EXERCISE PROMPT » Copy verbatim the block of lines in the entries below whose first line contains "for (z0, z1)" and whose last line contains "ya, yb = (y0-.004, y0+.178)". Leave out all other lines.

** begin **

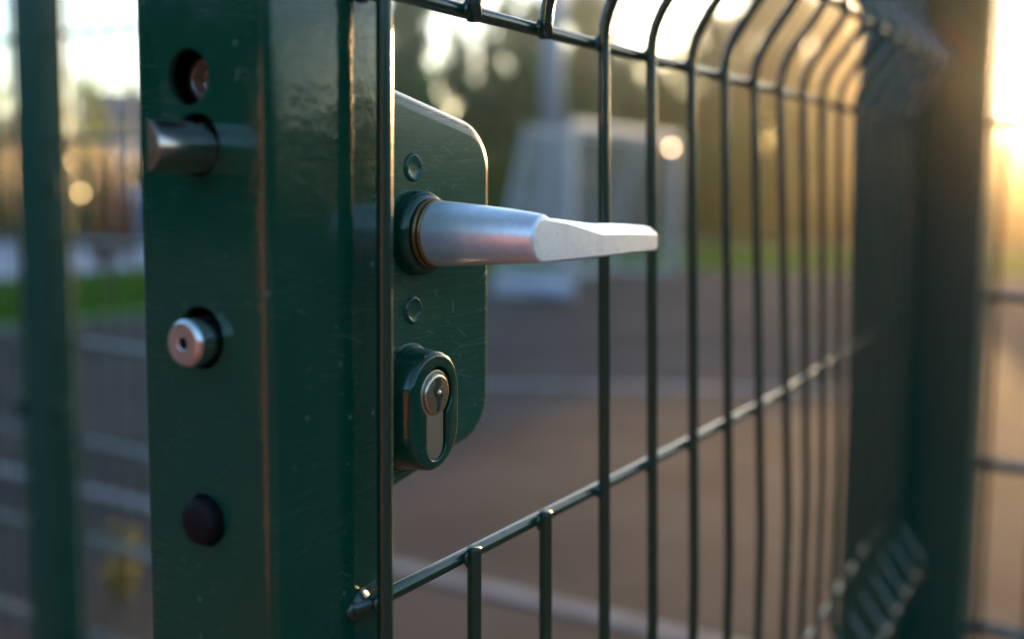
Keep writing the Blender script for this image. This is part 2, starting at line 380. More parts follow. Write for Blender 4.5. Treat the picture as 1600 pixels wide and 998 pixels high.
# trees that show between lock, pole, goal and wires: (pixel column, metres away, height, kind, width, label)
for px, d, ytop, rp, k, lb in [
    (575, 45, -70, 60, 2, 'tall dark tree standing behind the lock case, left of the bright gap'),
    (634, 50, -50, 30, 0, 'tall narrow olive tree just right of the gate stile'),
    (700, 45, 128, 46, 4, 'low dark tree in the pale gap over the lock case'),
    (752, 48, -40, 34, 1, 'tall olive tree between the pale gap and the grey lamp pole'),
    (803, 50, 42, 34, 1, 'lower olive tree left of the grey lamp pole'),
    (866, 48, -60, 44, 2, 'tall dark tree right behind the grey lamp pole'),
    (924, 46, -20, 30, 0, 'olive tree right of the lamp pole, behind the goal'),
    (980, 50, 86, 44, 2, 'low dark tree under the bright gap of sky over the goal'),
    (1050, 50, 80, 46, 1, 'low olive tree right of the goal, under the bright gap of sky'),
    (1112, 46, 40, 34, 1, 'middling olive tree between the bright gap and the tall dark tree'),
    (1165, 44, -60, 46, 2, 'tall dark tree seen through the bending wires'),
    (1238, 48, -40, 56, 0, 'tall warm lit tree behind the closely spaced wires'),
    (1300, 50, -20, 46, 0, 'olive tree right of the tall warm lit one'),
    (1352, 48, 20, 44, 3, 'low warm lit tree seen just left of the hinge post'),
    (1405, 50, -30, 46, 3, 'tall amber tree mostly behind the hinge post')]:
    x, y = ground_pt(px, d); ca = cos(math.atan((px-800)/1650)); h = H0 + d*(291-ytop)/1650*ca; w = rp*1.4/1650*d/(.30*h)
    put_tree(x, y, h, k, lb, 'trees beyond the court', wide=w)
for px, d, h, k, w, lb in [(1420, 40, 4.2, 3, 1.6, 'low amber tree behind the hinge post'),
    (1530, 37, 3.5, 3, 1.9, 'low amber tree under the glare, right of the hinge post'),
    (1640, 40, 3.6, 3, 1.8, 'low amber tree at the right border of the photo')]:
    x, y = ground_pt(px, d); put_tree(x, y, h, k, lb, 'low trees below the sun', wide=w)
# left side
for px, d, h, w, lb in [(124, 26, 3.6, .62, 'small yellow-leaved tree between the dark post and the stile'),
                        (4, 25, 3.1, .8, 'small yellow-leaved tree at the left border of the photo')]:
    x, y = ground_pt(px, d); put_tree(x, y, h, 4, lb, 'yellow-leaved trees', wide=w, mat=LEAF[3])
x, y = ground_pt(172, 10.2); put_tree(x, y, 1.42, 4, 'slim sapling with brownish red leaves on the lawn by the path', wide=.5, mat=LEAF[4], name='sapling')
# the wider ring of trees round the ground (out of the frame, mirrored in the enamel)
ring = random.Random(5); BT = [tree_meshes(31+q, 2300, .036, 1.1, .04) for q in range(3)]; BV, BF, BM = [], [], []
for k in range(58+75):
    low = k >= 58
    a = -27 - k*5.15 + ring.uniform(-1.5, 1.5) if not low else -40 - (k-58)*3.75 + ring.uniform(-1, 1)        # degrees clockwise from the view axis
    if a < -322: break
    th = YAW + rad(a); d = ring.uniform(30, 38); azr = -a
    h = (ring.uniform(2.8, 3.3) if azr < 42 else ring.uniform(3.1, 4.0) if azr < 84 else ring.uniform(4.5, 6.) if azr < 125 else ring.uniform(7, 9.5))
    if low: d -= 4; h = (ring.uniform(1.9, 2.3) if azr < 60 else ring.uniform(2.5, 3.2) if azr < 120 else ring.uniform(4.5, 6))
    ox, oy = CAMP.x + d*cos(th), CAMP.y + d*sin(th); w = h*(1.3 if not low else 2.0 if azr < 120 else 1.3); rz = ring.uniform(0, 6.28)
    for q, (tv, tf) in enumerate(BT[k % 3]):
        n0 = len(BV); BV += [(ox + w*(p[0]*cos(rz)-p[1]*sin(rz)), oy + w*(p[0]*sin(rz)+p[1]*cos(rz)), h*p[2]) for p in tv]
        BF += [tuple(i+n0 for i in f) for f in tf]; BM += [q]*len(tf)
tag(build('tree_belt', BV, BF, BARK, mats=[leafy('leaves_belt', [(.02, .05, .018), (.035, .075, .025), (.055, .10, .03)], .3)], midx=BM), 'belt of leafy trees all round the sports ground, outside the photo', 'trees', kind='stuff')
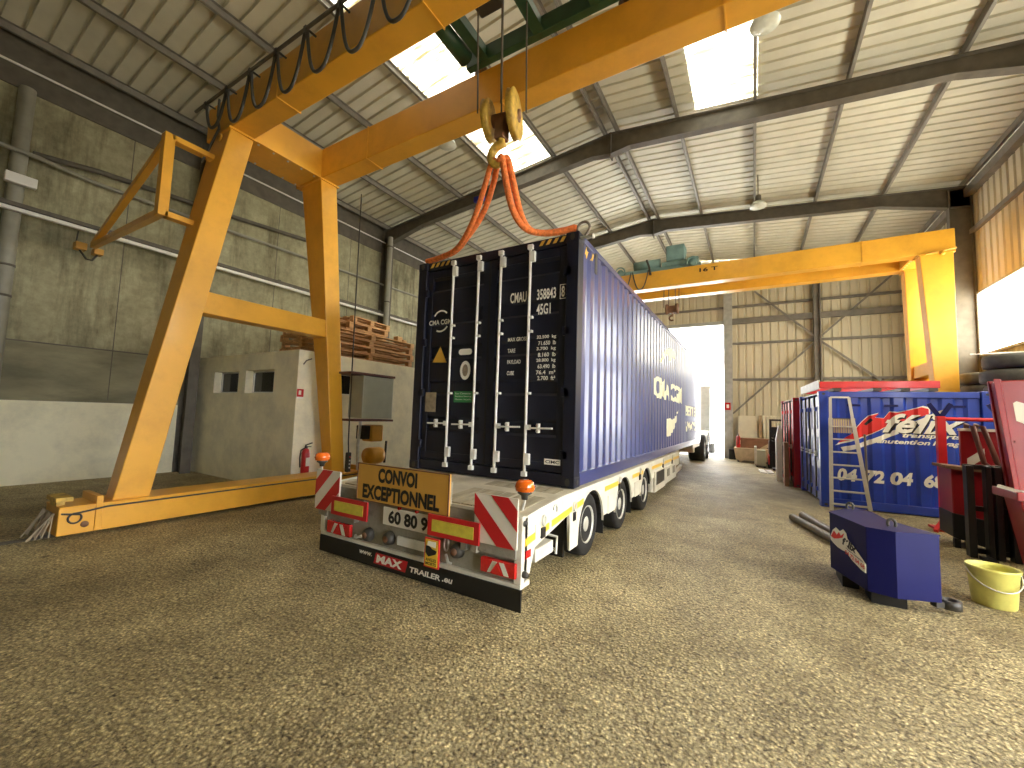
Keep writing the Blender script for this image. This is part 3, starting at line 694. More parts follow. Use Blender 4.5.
MB().tube([(1.87,9.68,5.08),(1.87,9.68,4.98)]+[(1.86+.08*math.cos(R(a)),9.68,4.90+.08*math.sin(R(a))) for a in range(70,330,26)], .028, 8).build('hook', 'rust', t)
text('16 T', 'capacity_lettering', 'sign_black', craneB, (2.75,8.996,6.08), (.5,0,0), (0,0,.12), .02)
# safety pieces on the rear crane
MB().tube([(7.7,8.9,5.72),(8.22,8.9,5.80)], .02, 8).lathe([(.0,-.03),(.05,-.03),(.05,.03),(.0,.03)], (7.98,8.88,5.7), (0,1,0), 12).build('end_stop', 'yellow', craneB)

# ================================================================ NAVY CONTAINER
ZC = .80; CW, CL, CH = 2.438, 12.192, 2.896; ZT = ZC+CH
box_ = thing('shipping_container', 'long navy high cube shipping container on the white low trailer', 'container', (1.219,6.1,ZC))
t = box_
SP = (CL-.32, .278, -.036, .36, .13)     # side sheet profile
for sx in (0, 1):
    x = CW-.012 if sx else .012
    n = (1,0,0) if sx else (-1,0,0)
    MB().sheet((x,.16,ZC+.16), (0,1,0), (0,0,1), n, SP[0], CH-.16-.08, SP[1], SP[2], SP[3], SP[4]).build('side_panel', 'navy', t)
    xa, xb = (CW-.06, CW) if sx else (0, .06)
    MB().box(xa, xb, .16, CL-.16, ZT-.08, ZT-.006).build('top_rail', 'navy', t, bev=.006)
    xa, xb = (CW-.05, CW) if sx else (0, .05)
    MB().box(xa, xb, .16, CL-.16, ZC+.01, ZC+.16).build('bottom_rail', 'navy', t, bev=.006)
    for (y0, y1) in ((.0,.16), (CL-.16,CL)):
        xa, xb = (CW-.15, CW) if sx else (0, .15)
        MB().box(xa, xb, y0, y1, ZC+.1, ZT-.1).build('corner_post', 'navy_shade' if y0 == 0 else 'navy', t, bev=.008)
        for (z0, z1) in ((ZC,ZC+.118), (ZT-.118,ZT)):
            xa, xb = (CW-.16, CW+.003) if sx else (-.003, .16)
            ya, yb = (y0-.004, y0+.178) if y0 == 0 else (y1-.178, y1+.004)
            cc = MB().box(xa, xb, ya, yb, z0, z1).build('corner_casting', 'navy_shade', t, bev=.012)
            xm = (xa+xb)/2; zm = (z0+z1)/2
            yy = ya-.001 if y0 == 0 else yb+.001
            MB().prism([(.028*math.cos(R(a)), .042*math.sin(R(a))) for a in range(0,360,30)], (xm,yy,zm), (1,0,0), (0,0,1), .002).build('twistlock_hole', 'cable', cc)
            xo = (CW+.0035) if sx else -.0035
            MB().prism([(.035*math.cos(R(a)), .03*math.sin(R(a))) for a in range(0,360,30)], (xo,(ya+yb)/2,zm), (0,1,0), (0,0,1), .002).build('twistlock_hole', 'cable', cc)
MB().sheet((.03,.05,ZT-.05), (0,1,0), (1,0,0), (0,0,1), CL-.1, CW-.06, .21, .02, .6, .1).build('roof_panel', 'navy', t)
MB().box(.05, CW-.05, CL-.05, CL-.02, ZC+.05, ZT-.05).build('end_panel', 'navy', t)
MB().box(.03, CW-.03, .05, CL-.05, ZC+.06, ZC+.12).build('underfloor', 'black', t)
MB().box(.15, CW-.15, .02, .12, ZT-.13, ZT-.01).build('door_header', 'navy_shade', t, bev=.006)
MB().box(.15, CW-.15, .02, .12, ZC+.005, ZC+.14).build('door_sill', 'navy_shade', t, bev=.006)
zc0, zc1 = ZC+.15, ZT-.14
LOCK = []
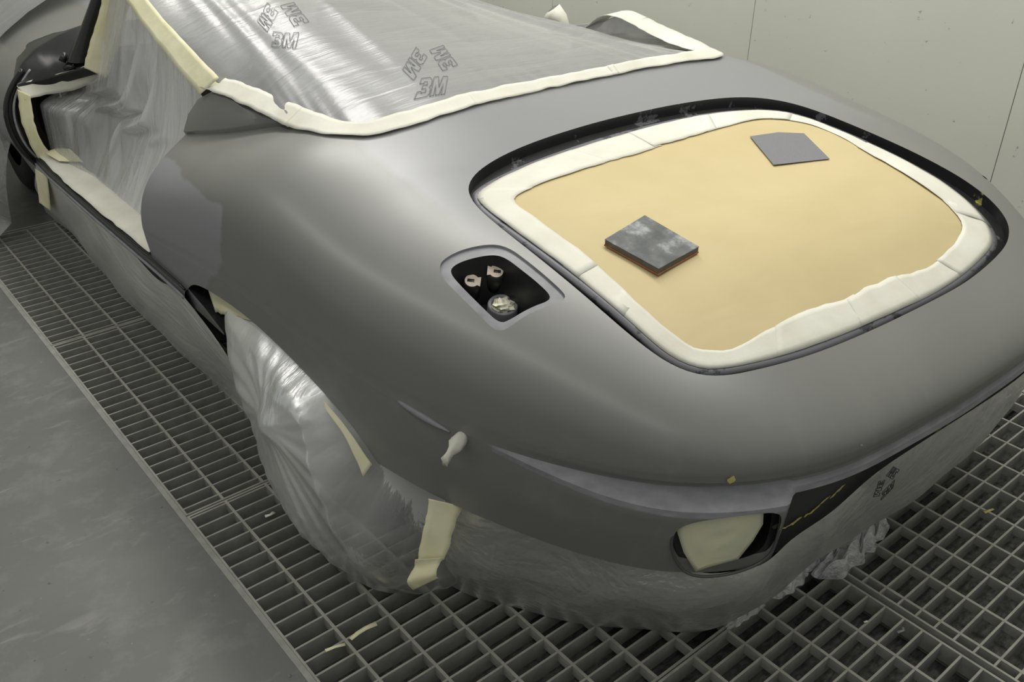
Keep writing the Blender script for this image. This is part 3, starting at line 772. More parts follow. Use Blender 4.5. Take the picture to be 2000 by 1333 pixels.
# sanding block and abrasive sheet on the paper
def slab(poly, z0f, thick, layers, name, label, cat, seed, curl=0.0):
    """stack of thin sheets following the paper, layers: [(offset, thickness, material, grow, partname)]"""
    root = empty(name, car=True); c = np.mean(poly, axis=0); root.matrix_world = CARM @ Matrix.Translation((c[0], c[1], float(zsurf(*c)) - .0080))
    P = np.array(poly)
    zc = float(zsurf(*c)) - .0080
    # plane through the corner heights keeps the sheet straight
    A = np.c_[P - c, np.ones(len(P))]; zz = zsurf(P[:, 0], P[:, 1]) - .0080; sol = np.linalg.lstsq(A, zz, rcond=None)[0]
    for off, th_, mat, gr, part in layers:
        Q = (P - c) * gr; n_ = len(Q); vv = []
        tri = tessellate_polygon([[Vector((x, y, 0)) for x, y in Q]])
        for h in (off, off + th_):
            for j, (x, y) in enumerate(Q): vv.append((x, y, sol[0]*x + sol[1]*y + sol[2] - zc + h + curl * (j == 1)))
        ff = [tuple(t[::-1]) for t in tri] + [tuple(i + n_ for i in t) for t in tri] + [(j, (j+1) % n_, n_ + (j+1) % n_, n_ + j) for j in range(n_)]
        o = mesh_obj(part, vv, ff, mat, root, smooth=False); recalc(o)
        bv = o.modifiers.new('edge', 'BEVEL'); bv.width = min(th_ * .3, .0012); bv.segments = 2
    tag(root, label, cat); return root
def block_top():
    m, nt, b = new_mat('worn_abrasive_pad'); v = coord(nt)
    n1 = noise(nt, coord(nt, (1, 1, 1)), 22, 5, 0.6); n2 = noise(nt, v, 90, 3)
    c = ramp(nt, n1, [(0.40, (0.060, 0.064, 0.066)), (0.56, (0.11, 0.115, 0.117)), (0.68, (0.30, 0.31, 0.31))])
    nt.links.new(c, b.inputs['Base Color']); b.inputs['Roughness'].default_value = 0.42; bump(nt, b, n2, 0.3, .001); return m
M_PAD = block_top(); M_CORK = simple('pad_side', (0.07, 0.068, 0.06), (0.12, 0.10, 0.07), 0.8, 60); M_RUST = simple('rust_brown_backing', (0.34, 0.13, 0.04), (0.22, 0.08, 0.03), 0.7, 50)
M_WET = simple('grey_abrasive_paper', (0.155, 0.155, 0.165), (0.175, 0.175, 0.185), 0.6, 200, bmp=0.1)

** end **

EXERCISE OUTPUT »
        for (z0, z1) in ((ZC,ZC+.118), (ZT-.118,ZT)):
            xa, xb = (CW-.16, CW+.003) if sx else (-.003, .16)
            ya, yb = (y0-.004, y0+.178) if y0 == 0 else (y1-.178, y1+.004)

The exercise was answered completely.